The other storyline was that a Booker-led team was the most fun team to watch in all of Summer League. Booker's Suns were passionate, exciting and driven to succeed. They won both games easily, and the other players on the team looked better with Booker at the helm. Alan Williams, Marquese Chriss, Dragan Bender and Tyler Ulis all looked better with Booker on the court. Booker's success doesn't shut anyone else out. On the contrary, the better he plays the better everyone else plays.

In the stands for those games, I saw a lot of throwback Suns jerseys among the fans. I even saw a black retro #11 Morris jersey.

By this time next year, most of those jerseys will be Booker's. The Suns haven't had a hot-selling jersey since Nash left.

Fans love players who love the fans.

Even if Booker doesn't deliver on his stardom, even if he just becomes the good rotation player he was predicted to become a year ago, he has already become a fan favorite.

You'll be surprised how many retro Dudley #3 jerseys you'll see at the arena next year. And how many #10 Barbosa retros as well. Fans want a reason to invest emotionally in a player, and they ideally want that player to continue to play well in a Suns uni as long as possible so their jersey has relevance.

Booker jerseys will be all over Talking Stick Resort Arena next year.
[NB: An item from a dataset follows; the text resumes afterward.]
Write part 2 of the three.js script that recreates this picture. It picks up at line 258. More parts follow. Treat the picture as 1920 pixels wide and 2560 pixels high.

Even if he doesn't improve on the player he already is, Booker will be a Phoenix Sun for at least the next seven years (three more on his rookie deal, and at minimum a "match" on a restricted free agent offer for four more). Players like Booker are rare, and the Phoenix Suns will use all their CBA-controlled ways to keep him donning the Suns jersey for as long as possible.

For the first time in a long time though, I can truly hope for a complete 10-15 year career for a young player in a Suns uni. And a rise back onto the national stage for the Phoenix Suns, with Booker as the lead dog.